Du côté de Sinisco, l’entreprise affirme avoir toujours prôné la ligne directrice consistant à demander à l’assuré d’appeler son assureur. « Cette façon de faire engendre beaucoup moins d’ambigüités et beaucoup moins d’insatisfactions. Dans plusieurs cas, il y a une insatisfaction au moment de payer. Il y a toujours de la négociation. C’est pourquoi nous demandons à nos clients d’appeler l’assureur pour qu’ils se renseignent bien sur leur couverture », dit sa présidente Christine Dufour.
Nancy Raymond, présidente de Première Générale, privilégie elle une approche plus B2B - business to business - avec les assureurs. « On essaye de développer une relation d’affaires avec les assureurs. Bien entendu, on ne refuse pas de répondre à la demande directe d’un client, mais notre modèle d’affaire à nous est basé sur la relation avec les assureurs, dit-elle. Cette façon de faire nous permet d’être sûrs de la prise en charge complète par l’assureur. On est certain que la réclamation sera couverte à 100 %. C’est aussi plus équitable pour l’assuré qui bénéficie alors de toutes les informations nécessaires », dit-elle.
Relation triangulaire
Certains restaurateurs, spécialisés dans des programmes moins conventionnels que l’habitation individuelle, se voient plutôt dans un ménage à trois qui réunirait l’assuré, l’assureur et le restaurateur. « Nous sommes présents sur le marché commercial et institutionnel, avec des clients comme des commissions scolaires ou des résidences pour personnes âgées, explique le président de Phoenix Intervention après sinistre, Daniel Pellerin. Nous utilisons donc une solution un peu hybride, quelle que soit la porte d’entrée. Nous sommes en général directement en communication avec le gestionnaire, mais cela ne nous empêche pas non plus de traiter avec certains assureurs. Je me vois mal travailler sans l’une des deux autres parties. Ce qu’il faut savoir, c’est que 80 % de notre clientèle nous sont référés directement. Ça a forcément un impact ensuite dans la relation avec l’assureur. »

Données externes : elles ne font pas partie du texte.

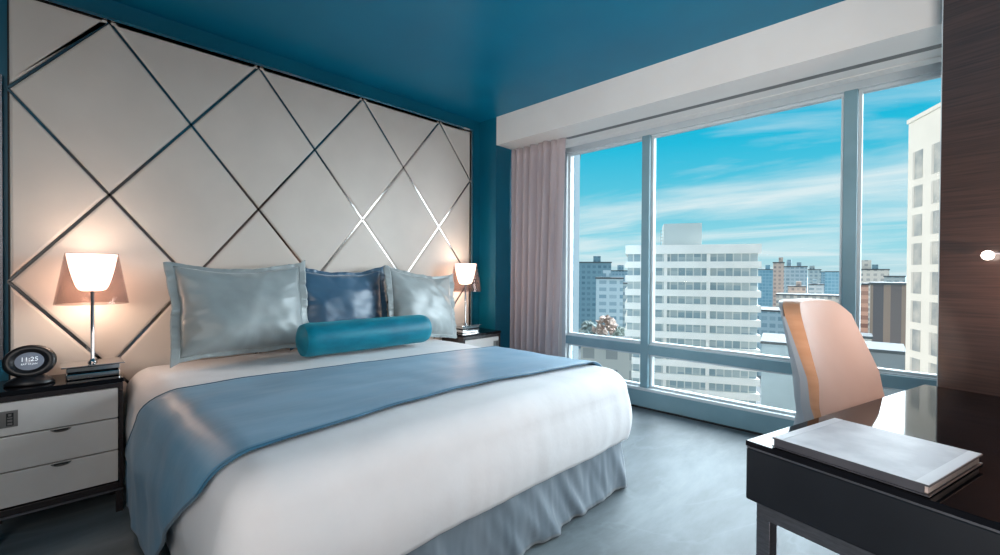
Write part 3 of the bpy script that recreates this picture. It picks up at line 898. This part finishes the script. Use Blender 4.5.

M. Pellerin est aussi président de la Fédération de l’industrie de la restauration après sinistre (FIRAS) et, à ce titre, souligne que la FIRAS ne s’est jamais positionnée sur la question. Il tient aussi à préciser que le lien contractuel existe seulement entre le propriétaire du bien et l’entrepreneur, l’assureur étant, au mieux, un référent. « Il s’agit en fait d’une relation triangulaire qui demande, il est vrai, un certain doigté. Pour nous, en fin de compte, on a deux clients », précise-t-il.
Contacté par le Journal de l’assurance, le Bureau d’assurance du Canada (BAC) préconise aussi une relation directe entre l’assuré et son agent ou son assureur. En ce sens, il suit les recommandations de la Chambre de l’assurance de dommages qui invite l’assuré à appeler en premier son assureur qui, lui, dépêchera des restaurateurs après sinistre si nécessaire. La Chambre conseille éventuellement de communiquer directement avec un fournisseur avant de rappeler que « si le sinistre n’est pas couvert par le contrat d’assurance, l’assuré devra en assumer les frais. »
Enfin, l’Association canadienne des directeurs en sinistre d’assurance (ACDSA) ne souhaite pas prendre position sur cette question. Toutefois, elle recommande, par la voix de son président, André Parra, d’appeler directement son assureur en cas de sinistre. C’est, dit-il, « la meilleure chose à faire ».
Un des tenants reconnus de l’approche visant à cibler directement le consommateur est Qualinet. L’entreprise a toutefois refusé de répondre à nos questions lors de la réalisation de ce reportage.